GAZA CITY, Gaza Strip (AP) – The militant group Hamas came out of hiding Saturday to hold a mass news conference, distributing the phone numbers of 34 multilingual spokesmen in a fight for control of the Gaza Strip ahead of Israel’s withdrawal next week.

As the struggle heats up between Hamas and the Palestinian Authority – both of whom claim responsibility for Israel’s evacuation of 21 Gaza Strip settlements and four West Bank enclaves – the weapons of choice are unusually media friendly.

Determined to win the airwaves, Palestinian leader Mahmoud Abbas on Saturday inaugurated a special Gaza-withdrawal media center, complete with live-feed points for TV crews, a 24-hour text messaging service for news updates, maps, and free hats and T-shirts.

“The center will facilitate the media in all they need. … A group of Cabinet ministers and officials will be ready at all times to answer your questions,” Abbas assured journalists.

Also Saturday, Hamas’ founders and top political leaders gathered on the same stage for the first time in a decade, vowing to go on fighting Israel and claiming victory for the impending withdrawal.

The news conference came two days after another Hamas first, inviting TV cameras to film a nighttime training exercise, complete with militants rappelling down high-rise walls and jumping through flaming hoops.

The group decided to hire spokesmen, fluent in Arabic, English and French, “to take on the huge responsibility of educating the world about the importance of the withdrawal,” said Mushir Masri, one of the spokesmen.
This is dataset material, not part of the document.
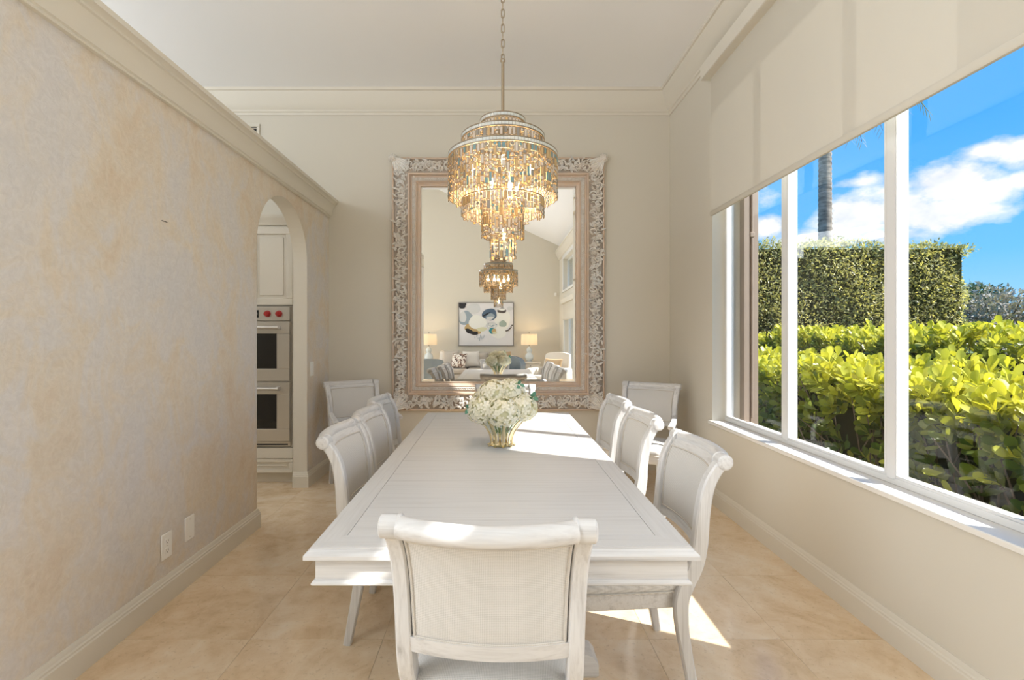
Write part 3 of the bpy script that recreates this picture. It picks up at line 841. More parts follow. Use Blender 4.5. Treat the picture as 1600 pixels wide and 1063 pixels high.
# ================================================================== dining table
TX, TY0, TY1 = 0.016, 1.445, 3.935
TH, TC = 0.765, (1.445 + 3.935) / 2
tl = (TY1 - TY0) / 2
table = thing('dining_table', 'long whitewashed wooden dining table with inlaid border under the chandelier', 'table', (TX, TC, 0))
ho, hf, hi = 0.568, 0.549, 0.470
lo_, lf, li = tl, tl - 0.012, tl - 0.088
gz = 0.0012
b = MB(); b.box(-hi + gz, hi - gz, -li + gz, li - gz, TH - 0.028, TH, bev=0.0008); b.build('centre_panel', MAT['table_x'], table)
def board(name, pts, mat):
    q = MB(); q.poly([(x, y, TH - 0.028) for x, y in pts], (0, 0, 0.028)); return q.build(name, mat, table)
for s in (-1, 1):
    board('border_board', [(s * hi, -li), (s * (hf), -lf), (s * (hf), lf), (s * hi, li)], MAT['table_y'])
    board('border_board', [(-hi, s * li), (-hf, s * lf), (hf, s * lf), (hi, s * li)], MAT['table_x'])
b = MB(); b.box(-hf, hf, -lf, lf, TH - 0.034, TH - 0.027); b.build('underboard', MAT['dark'], table)
# stepped edge moulding
prof = [(0.0, TH - 0.004), (0.002, TH - 0.0035), (0.003, TH - 0.008), (0.010, TH - 0.013), (0.017, TH - 0.018), (0.020, TH - 0.022), (0.020, TH - 0.034), (-0.03, TH - 0.034), (-0.03, TH - 0.030)]
b = MB(); rings = []
for sx, sy in ((-1, -1), (1, -1), (1, 1), (-1, 1)): rings.append([Vector((sx * (hf + o), sy * (lf + o), z)) for o, z in prof])
b.rings(rings, caps=False, close=True); b.build('edge_moulding', MAT['wood_x'], table, angle=25)
for s in (-1, 1):
    b = MB(); b.box(-0.540, 0.540, s * (lf - 0.012) - 0.011, s * (lf - 0.012) + 0.011, 0.662, TH - 0.033); b.build('apron', MAT['wood_x'], table)
    b = MB(); b.box(s * 0.529 - 0.011, s * 0.529 + 0.011, -lf + 0.023, lf - 0.023, 0.662, TH - 0.033); b.build('apron', MAT['wood_y'], table)
prof = [(-0.02, 0.652), (0.006, 0.652), (0.010, 0.655), (0.010, 0.660), (0.007, 0.664), (0.003, 0.667), (-0.02, 0.667)]
b = MB(); rings = []
for sx, sy in ((-1, -1), (1, -1), (1, 1), (-1, 1)): rings.append([Vector((sx * (0.540 + o), sy * (lf - 0.001 + o), z)) for o, z in prof])
b.rings(rings, caps=False, close=True); b.build('apron_bead', MAT['wood_x'], table, angle=25)
for y in (2.07 - TC, 2.95 - TC):
    b = MB()
    b.rings([[Vector((sx * w, y + sy * d, z)) for sx, sy in ((-1, -1), (1, -1), (1, 1), (-1, 1))] for w, d, z in ((0.385, 0.055, 0.0), (0.395, 0.062, 0.012), (0.395, 0.062, 0.055), (0.375, 0.056, 0.082), (0.33, 0.052, 0.098), (0.16, 0.048, 0.112))])
    ft = b.build('trestle_foot', MAT['wood_x'], table, angle=25)
    b = MB(); b.box(-0.13, 0.13, y - 0.042, y + 0.042, 0.10, 0.60, bev=0.006); b.box(-0.33, 0.33, y - 0.045, y + 0.045, 0.60, 0.735, bev=0.012); b.box(-0.15, 0.15, y - 0.05, y + 0.05, 0.112, 0.15, bev=0.008); b.box(-0.15, 0.15, y - 0.05, y + 0.05, 0.57, 0.61, bev=0.008)
    b.build('trestle_post', MAT['wood_z'], table)
b = MB(); b.box(-0.04, 0.04, 2.07 - TC + 0.04, 2.95 - TC - 0.04, 0.26, 0.36, bev=0.008); b.build('stretcher', MAT['wood_y'], table)

# ================================================================== chairs
PROF = smoothpath([(-0.282, 0.0), (-0.266, 0.085), (-0.248, 0.18), (-0.232, 0.28), (-0.230, 0.375), (-0.252, 0.440), (-0.280, 0.505), (-0.299, 0.59), (-0.308, 0.70), (-0.324, 0.80), (-0.352, 0.865), (-0.384, 0.905)], 44)
PY = np.array([p[0] for p in PROF]); PZ = np.array([p[1] for p in PROF])
def post_y(z): return float(np.interp(z, PZ, PY))
def post_x(z): return float(np.interp(z, [0, 0.45, 0.62, 0.75, 0.85, 0.92], [0.224, 0.222, 0.2235, 0.228, 0.235, 0.243]))
BOW, BWID = 0.050, 0.24
def bow(x): return -BOW * (1 - min(1.0, (x / BWID) ** 2))

def rect_sweep(q, pts, wid, dep, axis=(1, 0, 0)):
    """chamfered rectangular section along pts; wid along axis, dep along the normal"""
    ax = Vector(axis); rings = []
    P = [Vector(p) for p in pts]; N = len(P)
    for i, p in enumerate(P):
        t = (P[min(i + 1, N - 1)] - P[max(i - 1, 0)]).normalized()
        nn = ax.cross(t).normalized(); a2 = t.cross(nn).normalized()
        w = (wid[i] if isinstance(wid, list) else wid) / 2; d = (dep[i] if isinstance(dep, list) else dep) / 2
        c = min(w, d) * 0.28
        ring = [(w, d - c), (w - c, d), (-w + c, d), (-w, d - c), (-w, -d + c), (-w + c, -d), (w - c, -d), (w, -d + c)]
        rings.append([p + a2 * u + nn * v for u, v in ring])
    q.rings(rings)

def seat_outline(ins, n=7):
    yb, yf, wb, wf, r = -0.282 + ins, 0.245 - ins, 0.213 - ins, 0.252 - ins, max(0.012, 0.05 - ins)
    cs = [(-wb, yb, PI, 1.5 * PI, 0.02), (wb, yb, 1.5 * PI, 2 * PI, 0.02), (wf, yf, 0, 0.5 * PI, r), (-wf, yf, 0.5 * PI, PI, r)]
    out = []
    for x, y, a0, a1, rr in cs:
        cx = x - math.copysign(rr, x); cy = y + rr if y < 0 else y - rr
        for k in range(n): 
            a = a0 + (a1 - a0) * k / (n - 1); out.append((cx + rr * math.cos(a), cy + rr * math.sin(a)))
    # bow the front edge a little
    return [(x, y + (0.018 * (1 - (x / 0.26) ** 2) if y > 0.15 else 0)) for x, y in out]

def make_chair(name, label, arms=False):
    t = thing(name, label, 'chair')
    WZ, WX, WY = MAT['wood_z'], MAT['wood_x'], MAT['wood_y']
    for s in (-1, 1):
        q = MB()
        q_pts = [(s * post_x(z), y, z) for y, z in PROF]
        dep = [float(np.interp(z, [0, 0.2, 0.42, 0.52, 0.7, 0.92], [0.034, 0.042, 0.056, 0.060, 0.050, 0.040])) for z in PZ]
        rect_sweep(q, q_pts, [float(np.interp(z, [0, 0.42, 0.92], [0.034, 0.042, 0.044])) for z in PZ], dep)
        q.build('back_post', WZ, t)
        # scrolled ear
        q = MB(); M = Matrix.Translation((0, post_y(0.902), 0.902)) @ Matrix.Rotation(PI / 2, 4, 'Y')
        pr = [(0.0, 0.268), (0.021, 0.268), (0.0265, 0.2655), (0.0295, 0.262), (0.0300, 0.240), (0.0300, 0.222), (0.0325, 0.219), (0.0325, 0.214), (0.0300, 0.211), (0.0, 0.211)]
        q.lathe([(r, s * z) for r, z in pr], 20, M=M, caps=False); q.build('scroll_ear', WX, t)
        # front leg
        q = MB(); fl_ = smoothpath([(0.222, 0.215, 0.375), (0.222, 0.213, 0.28), (0.224, 0.228, 0.14), (0.227, 0.262, 0.0)], 12)
        fl_ = [(s * p[0], p[1], p[2]) for p in fl_]
        rect_sweep(q, fl_, [0.046 - 0.014 * i / 12 for i in range(13)], [0.050 - 0.018 * i / 12 for i in range(13)]); q.build('front_leg', WZ, t)
    xs_ = [-0.214 + 0.428 * i / 24 for i in range(25)]
    q = MB(); q.tube([(x, post_y(0.902) + bow(x), 0.903 - 0.004 * (1 - (x / 0.214) ** 2)) for x in xs_], 0.0275, 14); q.build('top_rail', WX, t)
    q = MB(); q.slab(lambda u, v, sd: Vector((-0.212 + 0.424 * u, post_y(0.862 + 0.035 * v) + bow(-0.212 + 0.424 * u) + (0.019 if sd else -0.010), 0.862 + 0.035 * v)), 24, 2); q.build('rail_board', WX, t)
    q = MB(); q.slab(lambda u, v, sd: Vector(((2 * u - 1) * (post_x(0.58) - 0.012), post_y(0.552 + 0.042 * v) + bow((2 * u - 1) * 0.21) * 0.85 + (0.016 if sd else -0.014), 0.552 + 0.042 * v)), 24, 2); q.build('lower_rail', WX, t)
    z0, z1 = 0.592, 0.866
    def fab(u, v, sd):
        z = z0 + (z1 - z0) * v; hw_ = post_x(z) - 0.0245; x = (2 * u - 1) * hw_
        puff = 0.006 * (1 - abs(2 * u - 1) ** 4) * (1 - abs(2 * v - 1) ** 4)
        bw = bow(x) * (0.85 + 0.15 * v)
        return Vector((x, post_y(z) + bw + (0.016 + puff if sd else -0.007 - puff * 0.6), z))
    q = MB(); q.slab(fab, 20, 14); pan = q.build('back_upholstery', MAT['fabric'], t)
    q = MB()
    for sd, dy in ((0, -0.0015), (1, 0.0015)):
        loop = [(u, 0.012) for u in np.linspace(0.012, 0.988, 20)] + [(0.988, v) for v in np.linspace(0.03, 0.97, 14)] + [(u, 0.988) for u in np.linspace(0.988, 0.012, 20)] + [(0.012, v) for v in np.linspace(0.97, 0.03, 14)]
        q.tube([fab(u, v, sd) + Vector((0, dy, 0)) for u, v in loop], 0.0038, 6, close=True)
    q.build('piping', MAT['piping'], pan)
    q = MB(); q.rings([[Vector((x, y, z)) for x, y in seat_outline(i)] for z, i in ((0.328, 0.022), (0.332, 0.018), (0.392, 0.010), (0.398, 0.012))]); q.build('seat_frame', WX, t)
    lv = [(0.396, 0.010), (0.403, 0.003), (0.419, -0.001), (0.434, 0.002), (0.444, 0.010), (0.451, 0.028), (0.459, 0.070), (0.465, 0.12)]
    q = MB(); q.rings([[Vector((x, y, z)) for x, y in seat_outline(i)] for z, i in lv]); st = q.build('seat_cushion', MAT['seat_fabric'], t, angle=60)
    q = MB(); q.tube([Vector((x, y, 0.3985)) for x, y in seat_outline(0.002)], 0.0042, 6, close=True); q.build('piping', MAT['piping'], st)
    if arms:
        for s in (-1, 1):
            q = MB(); ap = smoothpath([(0.228, post_y(0.64) + 0.01, 0.640), (0.255, -0.16, 0.652), (0.280, -0.03, 0.645), (0.288, 0.07, 0.628), (0.288, 0.115, 0.612)], 16)
            ap = [(s * p[0], p[1], p[2]) for p in ap]
            rect_sweep(q, ap, [0.036 + 0.012 * i / 16 for i in range(17)], 0.030); q.build('armrest', WY, t)
            q = MB(); sp = smoothpath([(0.286, 0.085, 0.615), (0.282, 0.040, 0.56), (0.264, 0.042, 0.47), (0.244, 0.070, 0.35)], 12)
            rect_sweep(q, [(s * p[0], p[1], p[2]) for p in sp], 0.032, [0.034 + 0.012 * i / 12 for i in range(13)]); q.build('arm_support', WZ, t)
    return t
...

“The media presence is in high demand especially since the enemy has been defeated and there is no longer a security concern preventing (Hamas) from appearing in public,” Masri told The Associated Press.

The Hamas leadership went underground after Israel began targeting the group’s highest ranks, including spiritual leader Sheik Ahmed Yassin and his successor, Abdel Aziz Rantisi, both killed by missile strikes.

But recently Hamas has been openly challenging the Palestinian Authority and even made a strong showing in West Bank and Gaza municipal elections.

At the news conference Saturday, its top leaders said Abbas’ Fatah movement could not be the sole decision-making body and insisted Hamas has the right to possess arms.

“Hamas remains committed to the choice of resistance as a strategic choice. Hamas remains committed to its military wing and its right to possess weapons,” said Ismail Haniyye.

The Islamic group does not plan to battle the Palestinian Authority but “rejects the idea of allowing any single party to monopolize the decision-making process,” he added.

The Hamas news conference came just a day after Abbas attended the first official Palestinian Authority celebration of Israel’s upcoming withdrawal, promising his people that the Gaza pullout is a first step to independence.

At Friday’s Gaza sea-front rally, Cabinet minister Mohammed Dahlan said all events would take place under the official Palestinian flag – a warning to Hamas, which is planning its own military-style celebrations.

Meanwhile, Palestinian Interior Minister Nasser Yousef placed his Gaza forces on their highest alert level Saturday to prevent militants from firing on withdrawing Israeli troops and settlers. Israel has promised to harshly retaliate if that happens.

Palestinian security officers took up positions in Gaza and hundreds were sent to the south, especially near Palestinian refugee camps close to Jewish enclaves.

Within hours, about 200 Palestinian officers made a human chain to prevent some 2,000 demonstrators from marching toward a checkpoint separating the Khan Younis refugee camp from settlements.

Israeli soldiers fired in the air to keep the flag-waving demonstrators back. A local Fatah leader told the crowd to save its energy for after the Israeli withdrawal when they can enter their “liberated lands.”

In Jerusalem, Israeli police were on heightened alert for fear thousands of Jews would clash with Muslims at a disputed holy shrine.

Tens of thousands of observant Jews were expected to pray at the Western Wall on the eve of a 24-hour mourning fast commemorating the destruction of the biblical Jewish Temples 2,000 years ago. Muslim clerics urged followers to gather at the Al-Aqsa mosque, overlooking the wall, to protect it from Jews.

The contested site is important to both sides. Jews venerate it as the location of the biblical Temples and Judaism’s holiest shrine, while Muslims revere it as the place were the Prophet Muhammad ascended to heaven.

Israeli police limited the age of Muslim worshippers Saturday to men over 45 in an attempt to prevent clashes, police spokesman Shmulik Ben-Ruby said.